Determine how many lines contain the string "file", then reply with that figure only.
══ Given data ══
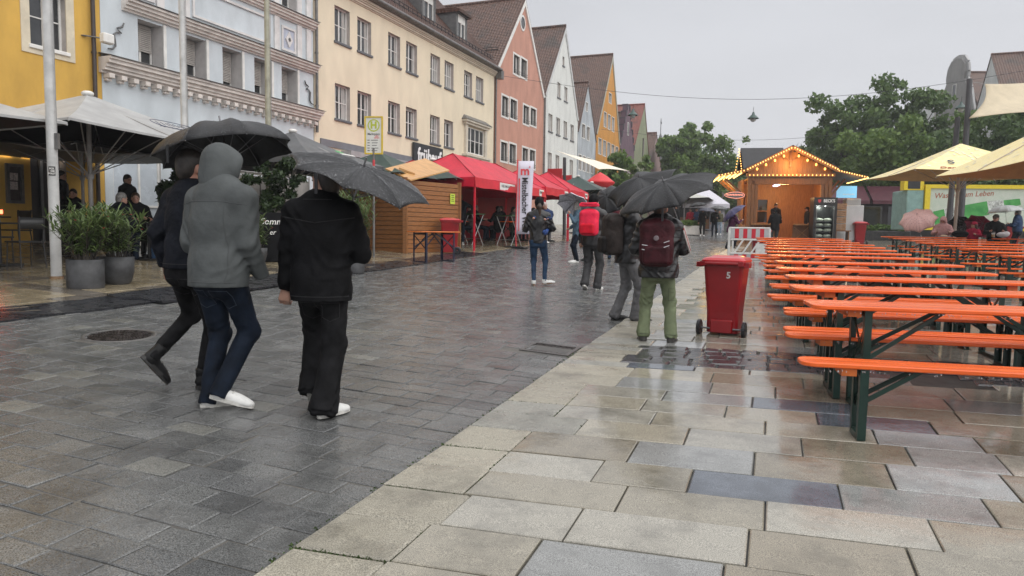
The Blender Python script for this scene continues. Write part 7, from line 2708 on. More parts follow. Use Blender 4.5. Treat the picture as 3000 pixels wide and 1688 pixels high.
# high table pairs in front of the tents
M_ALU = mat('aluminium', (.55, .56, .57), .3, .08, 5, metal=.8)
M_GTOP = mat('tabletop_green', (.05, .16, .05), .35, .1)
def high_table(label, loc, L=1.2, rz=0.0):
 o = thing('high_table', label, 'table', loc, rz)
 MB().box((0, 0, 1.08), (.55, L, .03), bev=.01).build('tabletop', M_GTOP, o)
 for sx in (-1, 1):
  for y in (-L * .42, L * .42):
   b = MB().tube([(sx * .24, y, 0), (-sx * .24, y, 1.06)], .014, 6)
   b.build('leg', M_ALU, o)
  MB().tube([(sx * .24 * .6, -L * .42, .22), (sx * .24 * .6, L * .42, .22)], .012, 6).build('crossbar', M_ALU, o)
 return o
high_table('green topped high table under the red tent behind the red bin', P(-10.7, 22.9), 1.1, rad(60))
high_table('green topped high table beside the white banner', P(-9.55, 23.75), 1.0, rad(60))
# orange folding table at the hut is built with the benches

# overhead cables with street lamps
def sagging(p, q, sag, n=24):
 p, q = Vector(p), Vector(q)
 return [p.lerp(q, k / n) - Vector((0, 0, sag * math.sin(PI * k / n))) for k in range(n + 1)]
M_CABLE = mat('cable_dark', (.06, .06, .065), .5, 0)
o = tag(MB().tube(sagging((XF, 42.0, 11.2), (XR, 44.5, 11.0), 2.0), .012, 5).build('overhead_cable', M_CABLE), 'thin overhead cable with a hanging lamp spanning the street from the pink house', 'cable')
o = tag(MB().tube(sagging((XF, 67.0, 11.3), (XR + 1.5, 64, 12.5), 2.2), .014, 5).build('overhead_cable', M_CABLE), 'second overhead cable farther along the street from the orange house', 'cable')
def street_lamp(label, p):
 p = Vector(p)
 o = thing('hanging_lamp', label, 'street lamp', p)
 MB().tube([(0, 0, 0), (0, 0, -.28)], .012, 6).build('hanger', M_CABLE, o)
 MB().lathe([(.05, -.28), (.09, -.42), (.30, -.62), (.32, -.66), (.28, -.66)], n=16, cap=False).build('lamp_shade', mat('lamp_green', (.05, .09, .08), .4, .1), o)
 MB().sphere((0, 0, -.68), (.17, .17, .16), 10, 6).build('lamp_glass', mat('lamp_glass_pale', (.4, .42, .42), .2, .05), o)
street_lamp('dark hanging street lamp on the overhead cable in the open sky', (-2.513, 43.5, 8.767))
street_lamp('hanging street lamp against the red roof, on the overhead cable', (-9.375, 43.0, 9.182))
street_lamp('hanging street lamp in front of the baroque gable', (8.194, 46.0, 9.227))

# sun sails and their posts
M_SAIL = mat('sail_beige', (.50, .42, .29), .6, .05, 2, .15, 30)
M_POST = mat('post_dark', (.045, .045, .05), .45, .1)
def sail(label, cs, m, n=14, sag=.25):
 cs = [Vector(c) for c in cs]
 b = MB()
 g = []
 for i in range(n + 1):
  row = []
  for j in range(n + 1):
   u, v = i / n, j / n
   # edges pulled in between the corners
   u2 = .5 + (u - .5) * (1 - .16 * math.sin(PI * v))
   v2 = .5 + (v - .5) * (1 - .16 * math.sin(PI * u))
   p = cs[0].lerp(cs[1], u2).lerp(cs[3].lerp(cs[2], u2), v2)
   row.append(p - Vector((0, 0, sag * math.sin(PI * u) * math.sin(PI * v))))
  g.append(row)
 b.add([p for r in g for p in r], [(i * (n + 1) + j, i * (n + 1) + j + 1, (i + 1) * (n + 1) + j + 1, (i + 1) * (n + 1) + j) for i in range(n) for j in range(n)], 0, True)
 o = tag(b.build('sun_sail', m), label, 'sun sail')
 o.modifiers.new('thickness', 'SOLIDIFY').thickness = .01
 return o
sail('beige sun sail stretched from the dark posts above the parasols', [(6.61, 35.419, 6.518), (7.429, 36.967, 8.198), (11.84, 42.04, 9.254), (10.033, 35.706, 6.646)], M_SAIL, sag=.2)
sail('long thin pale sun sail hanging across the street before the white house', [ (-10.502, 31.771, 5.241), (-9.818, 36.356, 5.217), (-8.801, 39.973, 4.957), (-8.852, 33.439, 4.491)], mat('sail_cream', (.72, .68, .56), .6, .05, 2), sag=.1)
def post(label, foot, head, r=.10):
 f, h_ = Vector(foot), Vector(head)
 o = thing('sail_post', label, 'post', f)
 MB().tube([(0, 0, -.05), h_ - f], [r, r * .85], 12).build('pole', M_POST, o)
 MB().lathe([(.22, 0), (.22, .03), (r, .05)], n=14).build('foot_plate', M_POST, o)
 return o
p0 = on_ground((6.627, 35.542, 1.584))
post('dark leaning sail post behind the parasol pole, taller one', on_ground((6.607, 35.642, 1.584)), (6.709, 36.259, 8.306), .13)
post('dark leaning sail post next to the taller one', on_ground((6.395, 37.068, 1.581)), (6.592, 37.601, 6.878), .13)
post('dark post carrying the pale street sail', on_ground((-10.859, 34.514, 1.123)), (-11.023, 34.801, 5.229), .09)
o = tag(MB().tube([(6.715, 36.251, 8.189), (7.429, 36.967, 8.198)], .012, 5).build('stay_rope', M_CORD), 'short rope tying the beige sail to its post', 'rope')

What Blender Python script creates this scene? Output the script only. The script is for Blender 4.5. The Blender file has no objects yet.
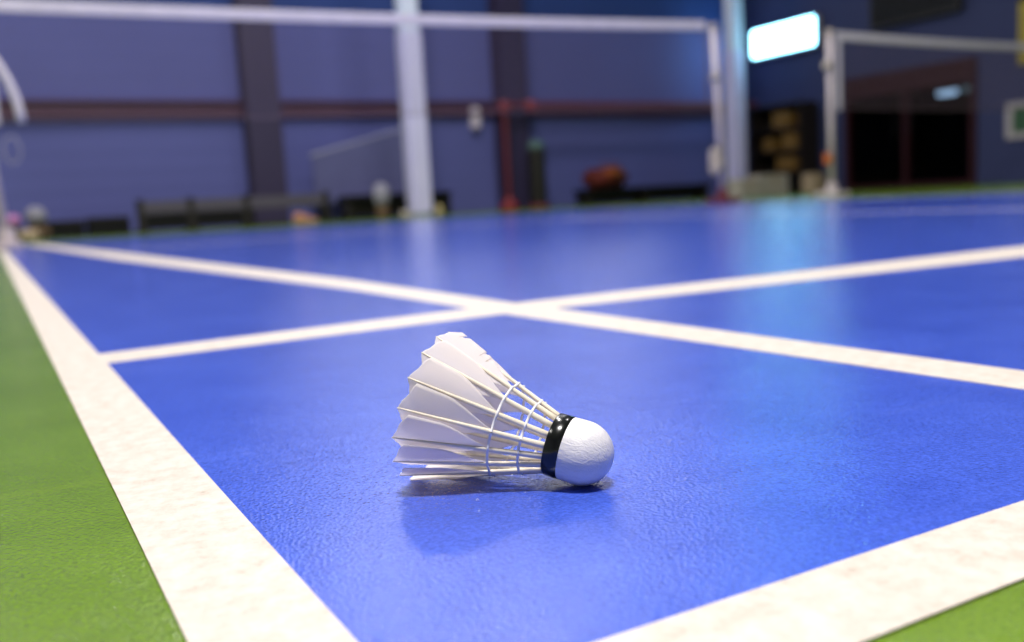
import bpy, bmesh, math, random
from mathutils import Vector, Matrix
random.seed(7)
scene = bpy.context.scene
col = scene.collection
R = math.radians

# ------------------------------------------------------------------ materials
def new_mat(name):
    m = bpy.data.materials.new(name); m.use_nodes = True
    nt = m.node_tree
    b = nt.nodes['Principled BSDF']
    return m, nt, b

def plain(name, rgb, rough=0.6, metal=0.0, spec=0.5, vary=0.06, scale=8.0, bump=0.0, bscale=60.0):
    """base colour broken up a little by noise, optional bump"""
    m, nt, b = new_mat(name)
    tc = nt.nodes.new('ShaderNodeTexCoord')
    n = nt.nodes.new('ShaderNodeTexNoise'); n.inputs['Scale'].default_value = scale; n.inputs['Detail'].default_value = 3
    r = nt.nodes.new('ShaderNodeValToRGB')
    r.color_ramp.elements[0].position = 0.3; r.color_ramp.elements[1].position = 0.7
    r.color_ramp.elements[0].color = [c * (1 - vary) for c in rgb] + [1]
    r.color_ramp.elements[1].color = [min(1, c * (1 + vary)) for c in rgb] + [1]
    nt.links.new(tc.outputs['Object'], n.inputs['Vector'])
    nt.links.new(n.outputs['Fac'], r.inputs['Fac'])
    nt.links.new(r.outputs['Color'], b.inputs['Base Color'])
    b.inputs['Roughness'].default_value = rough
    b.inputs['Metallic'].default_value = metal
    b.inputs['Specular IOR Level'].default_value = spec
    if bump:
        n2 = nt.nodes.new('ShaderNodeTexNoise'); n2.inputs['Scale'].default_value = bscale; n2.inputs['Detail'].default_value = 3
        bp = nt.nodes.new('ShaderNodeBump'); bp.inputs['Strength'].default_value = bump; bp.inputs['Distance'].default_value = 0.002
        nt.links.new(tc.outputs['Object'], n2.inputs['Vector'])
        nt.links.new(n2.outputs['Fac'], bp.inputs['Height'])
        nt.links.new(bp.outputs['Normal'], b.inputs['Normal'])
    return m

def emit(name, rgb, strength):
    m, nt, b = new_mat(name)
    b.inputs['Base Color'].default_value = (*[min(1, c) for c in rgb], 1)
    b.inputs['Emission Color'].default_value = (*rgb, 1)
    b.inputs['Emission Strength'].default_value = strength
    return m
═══
══ Given data ══
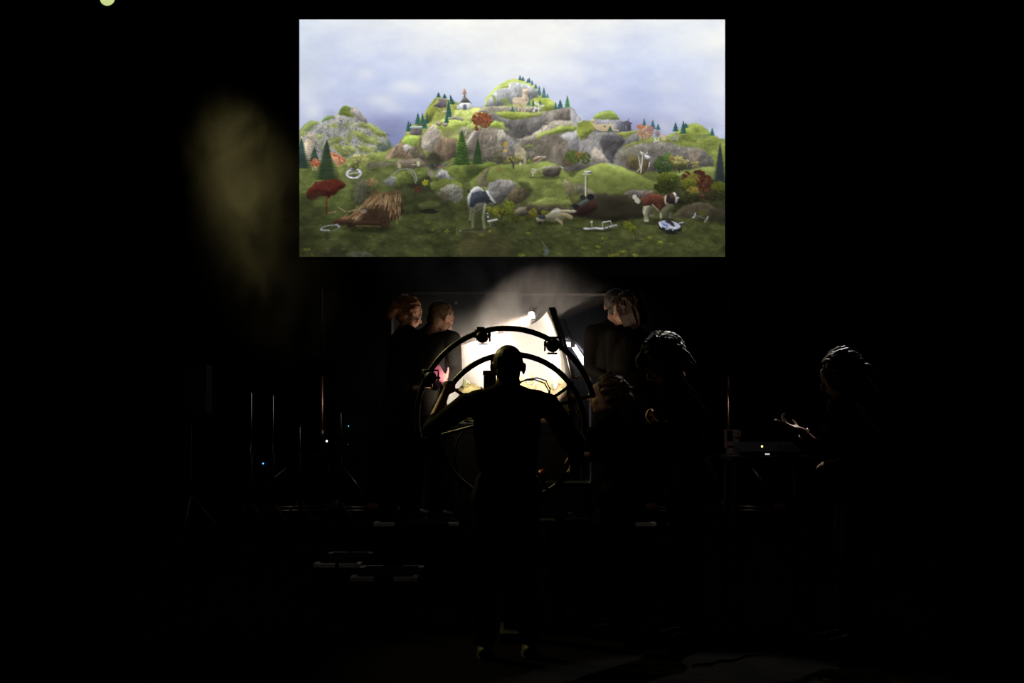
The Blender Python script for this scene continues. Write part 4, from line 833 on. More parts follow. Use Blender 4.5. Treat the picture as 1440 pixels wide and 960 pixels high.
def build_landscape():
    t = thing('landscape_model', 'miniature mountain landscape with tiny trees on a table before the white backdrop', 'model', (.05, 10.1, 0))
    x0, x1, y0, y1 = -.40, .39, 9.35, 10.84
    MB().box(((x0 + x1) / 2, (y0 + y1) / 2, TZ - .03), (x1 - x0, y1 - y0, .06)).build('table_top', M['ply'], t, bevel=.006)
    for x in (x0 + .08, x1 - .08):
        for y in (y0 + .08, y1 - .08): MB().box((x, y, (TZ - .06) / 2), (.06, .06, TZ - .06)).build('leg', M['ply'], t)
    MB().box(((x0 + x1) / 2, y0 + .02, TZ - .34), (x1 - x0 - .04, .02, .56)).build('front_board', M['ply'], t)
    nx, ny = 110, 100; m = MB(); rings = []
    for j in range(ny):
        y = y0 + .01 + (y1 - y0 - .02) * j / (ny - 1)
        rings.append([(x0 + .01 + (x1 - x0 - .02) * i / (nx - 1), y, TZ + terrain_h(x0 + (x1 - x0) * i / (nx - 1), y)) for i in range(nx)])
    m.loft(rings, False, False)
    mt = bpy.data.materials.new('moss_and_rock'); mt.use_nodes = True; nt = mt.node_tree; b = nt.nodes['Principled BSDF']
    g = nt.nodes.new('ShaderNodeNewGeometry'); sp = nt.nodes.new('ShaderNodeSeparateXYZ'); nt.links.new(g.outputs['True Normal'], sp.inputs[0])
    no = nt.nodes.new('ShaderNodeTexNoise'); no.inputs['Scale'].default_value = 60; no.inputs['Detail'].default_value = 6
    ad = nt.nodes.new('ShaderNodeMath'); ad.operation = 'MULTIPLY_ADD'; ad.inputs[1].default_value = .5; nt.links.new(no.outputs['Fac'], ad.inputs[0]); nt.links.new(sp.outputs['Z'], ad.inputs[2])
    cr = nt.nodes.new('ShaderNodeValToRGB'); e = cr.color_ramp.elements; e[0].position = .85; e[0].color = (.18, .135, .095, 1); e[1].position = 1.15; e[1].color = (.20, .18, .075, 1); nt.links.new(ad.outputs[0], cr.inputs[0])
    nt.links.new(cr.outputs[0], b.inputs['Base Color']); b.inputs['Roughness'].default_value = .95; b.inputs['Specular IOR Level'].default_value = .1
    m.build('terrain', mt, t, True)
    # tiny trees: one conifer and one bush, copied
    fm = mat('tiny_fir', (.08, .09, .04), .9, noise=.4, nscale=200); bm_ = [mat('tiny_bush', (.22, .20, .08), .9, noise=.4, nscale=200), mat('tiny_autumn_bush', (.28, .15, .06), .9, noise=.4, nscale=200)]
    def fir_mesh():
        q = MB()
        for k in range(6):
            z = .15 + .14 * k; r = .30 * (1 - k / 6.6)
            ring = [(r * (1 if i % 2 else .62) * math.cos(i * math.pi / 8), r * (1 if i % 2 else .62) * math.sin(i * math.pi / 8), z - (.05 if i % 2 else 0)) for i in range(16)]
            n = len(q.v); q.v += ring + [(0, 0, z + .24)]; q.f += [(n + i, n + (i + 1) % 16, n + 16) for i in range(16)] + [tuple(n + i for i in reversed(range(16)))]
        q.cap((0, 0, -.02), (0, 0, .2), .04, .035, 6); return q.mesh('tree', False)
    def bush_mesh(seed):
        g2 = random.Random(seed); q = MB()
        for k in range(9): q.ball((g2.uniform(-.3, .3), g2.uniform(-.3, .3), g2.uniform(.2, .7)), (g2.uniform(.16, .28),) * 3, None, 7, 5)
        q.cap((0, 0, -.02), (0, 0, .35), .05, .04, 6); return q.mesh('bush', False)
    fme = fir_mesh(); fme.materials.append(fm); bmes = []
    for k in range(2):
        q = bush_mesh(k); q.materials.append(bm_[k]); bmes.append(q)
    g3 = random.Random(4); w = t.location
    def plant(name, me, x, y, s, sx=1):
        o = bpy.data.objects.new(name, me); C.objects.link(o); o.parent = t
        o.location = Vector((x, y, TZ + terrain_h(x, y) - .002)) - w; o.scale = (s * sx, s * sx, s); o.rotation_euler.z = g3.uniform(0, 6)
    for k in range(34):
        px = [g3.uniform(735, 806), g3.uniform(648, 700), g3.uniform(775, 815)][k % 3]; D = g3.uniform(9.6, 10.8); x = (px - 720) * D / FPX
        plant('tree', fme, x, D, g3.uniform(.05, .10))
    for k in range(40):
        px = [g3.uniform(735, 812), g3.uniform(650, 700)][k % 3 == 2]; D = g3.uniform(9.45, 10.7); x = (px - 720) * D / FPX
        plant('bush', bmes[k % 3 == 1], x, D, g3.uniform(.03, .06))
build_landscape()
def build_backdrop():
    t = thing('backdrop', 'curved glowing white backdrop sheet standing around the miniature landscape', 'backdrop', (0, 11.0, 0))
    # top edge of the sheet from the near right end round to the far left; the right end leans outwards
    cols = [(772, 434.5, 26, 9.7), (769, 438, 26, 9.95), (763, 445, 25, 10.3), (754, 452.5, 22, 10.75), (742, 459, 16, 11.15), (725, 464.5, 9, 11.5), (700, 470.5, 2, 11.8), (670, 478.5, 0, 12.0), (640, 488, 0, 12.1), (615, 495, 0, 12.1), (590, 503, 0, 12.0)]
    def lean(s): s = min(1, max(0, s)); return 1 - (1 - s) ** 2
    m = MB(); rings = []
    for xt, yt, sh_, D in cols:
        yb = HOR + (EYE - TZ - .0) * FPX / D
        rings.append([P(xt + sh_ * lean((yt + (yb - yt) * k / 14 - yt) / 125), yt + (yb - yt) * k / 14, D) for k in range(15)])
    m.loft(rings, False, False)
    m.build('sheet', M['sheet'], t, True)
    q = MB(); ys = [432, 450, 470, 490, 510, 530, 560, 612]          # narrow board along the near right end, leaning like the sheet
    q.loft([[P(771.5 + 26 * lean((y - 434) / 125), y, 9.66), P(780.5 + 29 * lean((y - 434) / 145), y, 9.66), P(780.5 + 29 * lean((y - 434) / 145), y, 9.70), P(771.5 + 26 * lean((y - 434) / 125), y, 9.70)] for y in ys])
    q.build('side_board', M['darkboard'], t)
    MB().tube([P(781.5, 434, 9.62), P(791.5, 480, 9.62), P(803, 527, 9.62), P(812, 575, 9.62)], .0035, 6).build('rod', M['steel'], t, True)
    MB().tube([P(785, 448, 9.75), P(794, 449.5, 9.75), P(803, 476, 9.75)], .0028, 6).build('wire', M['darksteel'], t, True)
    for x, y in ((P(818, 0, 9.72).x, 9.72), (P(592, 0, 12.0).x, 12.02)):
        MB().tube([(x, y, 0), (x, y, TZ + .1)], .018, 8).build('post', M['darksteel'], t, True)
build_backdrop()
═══
══ Given data ══
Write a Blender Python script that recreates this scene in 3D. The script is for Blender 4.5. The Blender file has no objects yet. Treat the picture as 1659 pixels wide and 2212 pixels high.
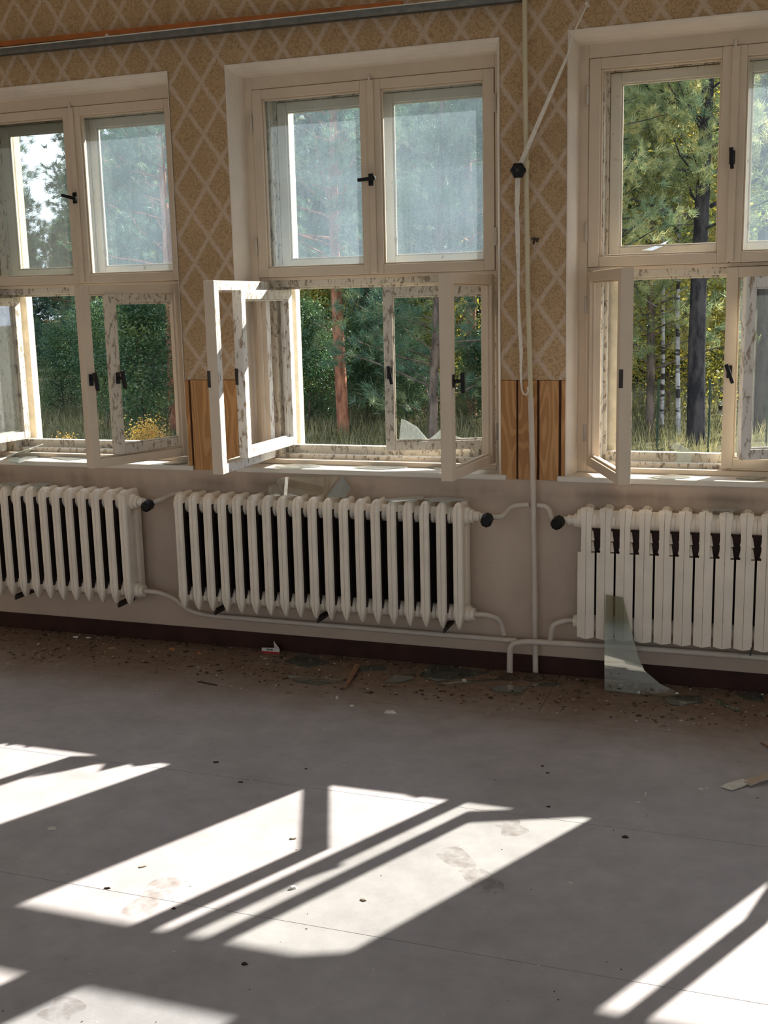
═══
Output for this task
2